> Data block

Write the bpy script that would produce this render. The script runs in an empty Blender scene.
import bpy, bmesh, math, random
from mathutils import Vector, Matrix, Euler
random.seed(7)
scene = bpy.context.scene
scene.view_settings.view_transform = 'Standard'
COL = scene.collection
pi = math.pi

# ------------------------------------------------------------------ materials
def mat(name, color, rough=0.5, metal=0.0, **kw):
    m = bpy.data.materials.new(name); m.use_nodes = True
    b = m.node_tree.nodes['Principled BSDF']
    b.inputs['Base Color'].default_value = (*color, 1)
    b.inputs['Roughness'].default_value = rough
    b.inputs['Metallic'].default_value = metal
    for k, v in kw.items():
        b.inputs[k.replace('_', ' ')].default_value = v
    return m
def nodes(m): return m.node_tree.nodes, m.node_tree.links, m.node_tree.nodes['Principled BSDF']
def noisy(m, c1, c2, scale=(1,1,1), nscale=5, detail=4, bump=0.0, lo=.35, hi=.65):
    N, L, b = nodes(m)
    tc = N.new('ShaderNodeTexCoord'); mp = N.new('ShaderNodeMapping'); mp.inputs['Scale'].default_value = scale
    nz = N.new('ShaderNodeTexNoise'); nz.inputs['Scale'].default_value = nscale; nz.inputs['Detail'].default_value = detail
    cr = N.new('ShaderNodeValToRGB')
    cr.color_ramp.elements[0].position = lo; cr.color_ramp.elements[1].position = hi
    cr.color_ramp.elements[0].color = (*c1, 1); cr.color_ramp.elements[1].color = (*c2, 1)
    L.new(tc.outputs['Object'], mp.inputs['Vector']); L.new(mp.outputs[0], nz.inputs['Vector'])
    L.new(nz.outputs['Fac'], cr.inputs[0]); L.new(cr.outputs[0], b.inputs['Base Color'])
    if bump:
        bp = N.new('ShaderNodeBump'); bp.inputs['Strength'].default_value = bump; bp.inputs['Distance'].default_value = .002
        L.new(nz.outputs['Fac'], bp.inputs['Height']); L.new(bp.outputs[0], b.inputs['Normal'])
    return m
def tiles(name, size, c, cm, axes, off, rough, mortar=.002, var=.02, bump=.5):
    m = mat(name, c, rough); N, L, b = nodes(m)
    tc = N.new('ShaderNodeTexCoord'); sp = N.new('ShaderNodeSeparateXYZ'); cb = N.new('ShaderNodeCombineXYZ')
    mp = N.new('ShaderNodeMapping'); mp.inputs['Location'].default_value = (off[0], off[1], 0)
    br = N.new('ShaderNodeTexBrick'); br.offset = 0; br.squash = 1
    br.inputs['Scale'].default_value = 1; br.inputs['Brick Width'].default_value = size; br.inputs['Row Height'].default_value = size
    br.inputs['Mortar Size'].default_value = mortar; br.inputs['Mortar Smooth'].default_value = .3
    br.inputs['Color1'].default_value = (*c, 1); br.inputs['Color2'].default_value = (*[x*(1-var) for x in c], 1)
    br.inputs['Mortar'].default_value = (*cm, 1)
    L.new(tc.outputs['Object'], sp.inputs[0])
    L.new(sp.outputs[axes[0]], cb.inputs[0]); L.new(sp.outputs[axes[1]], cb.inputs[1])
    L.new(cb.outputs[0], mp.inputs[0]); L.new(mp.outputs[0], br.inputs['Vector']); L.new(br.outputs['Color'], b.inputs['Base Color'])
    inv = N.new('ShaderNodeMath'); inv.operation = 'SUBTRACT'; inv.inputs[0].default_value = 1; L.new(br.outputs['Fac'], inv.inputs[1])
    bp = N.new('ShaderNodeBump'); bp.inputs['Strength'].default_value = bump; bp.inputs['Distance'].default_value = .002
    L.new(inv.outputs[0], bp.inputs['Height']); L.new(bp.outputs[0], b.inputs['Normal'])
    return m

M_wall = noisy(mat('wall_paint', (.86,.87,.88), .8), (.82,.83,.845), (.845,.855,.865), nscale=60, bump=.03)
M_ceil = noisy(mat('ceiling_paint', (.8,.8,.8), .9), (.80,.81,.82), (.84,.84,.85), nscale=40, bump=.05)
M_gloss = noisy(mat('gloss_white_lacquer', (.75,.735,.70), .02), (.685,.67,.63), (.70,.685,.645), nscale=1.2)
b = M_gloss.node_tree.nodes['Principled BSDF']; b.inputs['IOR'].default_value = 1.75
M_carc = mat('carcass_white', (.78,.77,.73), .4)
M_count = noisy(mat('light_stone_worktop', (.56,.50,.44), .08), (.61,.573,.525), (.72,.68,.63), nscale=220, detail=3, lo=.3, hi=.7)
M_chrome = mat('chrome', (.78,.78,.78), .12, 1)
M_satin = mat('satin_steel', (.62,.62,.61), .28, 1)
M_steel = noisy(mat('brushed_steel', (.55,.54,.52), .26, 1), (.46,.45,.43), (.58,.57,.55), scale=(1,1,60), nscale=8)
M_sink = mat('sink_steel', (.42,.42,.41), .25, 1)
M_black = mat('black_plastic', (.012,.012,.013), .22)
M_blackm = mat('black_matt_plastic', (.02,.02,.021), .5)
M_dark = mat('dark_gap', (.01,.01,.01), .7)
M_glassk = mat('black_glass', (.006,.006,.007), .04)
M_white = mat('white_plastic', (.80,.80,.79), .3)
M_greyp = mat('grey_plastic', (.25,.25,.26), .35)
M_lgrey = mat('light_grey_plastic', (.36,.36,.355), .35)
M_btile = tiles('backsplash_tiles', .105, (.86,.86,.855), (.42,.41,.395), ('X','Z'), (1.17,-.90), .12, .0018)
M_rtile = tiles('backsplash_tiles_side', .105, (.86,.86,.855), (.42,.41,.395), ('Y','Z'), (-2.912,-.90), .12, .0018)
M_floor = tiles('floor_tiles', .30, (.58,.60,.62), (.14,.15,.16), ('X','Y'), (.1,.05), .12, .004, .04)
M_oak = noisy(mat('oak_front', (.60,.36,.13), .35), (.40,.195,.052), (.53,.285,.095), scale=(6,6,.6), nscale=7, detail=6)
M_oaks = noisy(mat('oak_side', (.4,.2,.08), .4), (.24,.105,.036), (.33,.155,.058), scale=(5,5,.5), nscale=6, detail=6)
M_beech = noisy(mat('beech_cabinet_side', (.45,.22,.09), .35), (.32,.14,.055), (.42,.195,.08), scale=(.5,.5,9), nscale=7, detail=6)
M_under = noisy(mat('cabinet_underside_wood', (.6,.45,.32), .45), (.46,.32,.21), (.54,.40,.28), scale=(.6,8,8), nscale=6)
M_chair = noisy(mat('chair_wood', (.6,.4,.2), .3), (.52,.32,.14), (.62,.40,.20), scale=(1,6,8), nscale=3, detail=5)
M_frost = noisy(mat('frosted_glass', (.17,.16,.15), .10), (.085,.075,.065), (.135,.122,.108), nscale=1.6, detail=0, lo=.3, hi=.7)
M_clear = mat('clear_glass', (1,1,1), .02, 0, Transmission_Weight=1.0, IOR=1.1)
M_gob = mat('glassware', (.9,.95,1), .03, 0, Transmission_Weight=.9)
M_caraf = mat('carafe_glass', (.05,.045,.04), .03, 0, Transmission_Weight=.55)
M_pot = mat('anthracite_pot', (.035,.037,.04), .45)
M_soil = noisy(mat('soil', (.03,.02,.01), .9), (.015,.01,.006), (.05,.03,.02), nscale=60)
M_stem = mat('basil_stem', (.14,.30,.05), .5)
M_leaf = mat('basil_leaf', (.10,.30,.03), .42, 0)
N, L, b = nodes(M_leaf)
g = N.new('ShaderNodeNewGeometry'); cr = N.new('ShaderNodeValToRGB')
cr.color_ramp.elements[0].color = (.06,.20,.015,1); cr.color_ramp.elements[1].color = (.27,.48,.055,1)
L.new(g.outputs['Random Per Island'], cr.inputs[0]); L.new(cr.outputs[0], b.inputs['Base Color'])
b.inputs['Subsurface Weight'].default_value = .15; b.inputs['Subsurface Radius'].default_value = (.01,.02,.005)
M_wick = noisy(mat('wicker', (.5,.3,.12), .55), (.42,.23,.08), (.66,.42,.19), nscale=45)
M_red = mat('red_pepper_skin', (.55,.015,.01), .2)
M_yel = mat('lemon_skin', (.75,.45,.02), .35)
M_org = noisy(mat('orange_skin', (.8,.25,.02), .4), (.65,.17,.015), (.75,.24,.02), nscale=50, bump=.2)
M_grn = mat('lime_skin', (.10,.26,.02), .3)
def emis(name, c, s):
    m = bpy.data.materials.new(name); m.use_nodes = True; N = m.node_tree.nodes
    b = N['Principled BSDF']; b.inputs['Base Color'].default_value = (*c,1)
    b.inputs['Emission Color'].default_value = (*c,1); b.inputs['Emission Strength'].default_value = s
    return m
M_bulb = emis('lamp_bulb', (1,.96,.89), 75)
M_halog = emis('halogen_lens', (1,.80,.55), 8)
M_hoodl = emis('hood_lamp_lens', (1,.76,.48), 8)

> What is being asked
Exactly repeat the lines above, from the opening line through the one with "pi = math.pi", and include nothing else.

> Completed task
Write the bpy script that would produce this render. The script runs in an empty Blender scene.
import bpy, bmesh, math, random
from mathutils import Vector, Matrix, Euler
random.seed(7)
scene = bpy.context.scene
scene.view_settings.view_transform = 'Standard'
COL = scene.collection
pi = math.pi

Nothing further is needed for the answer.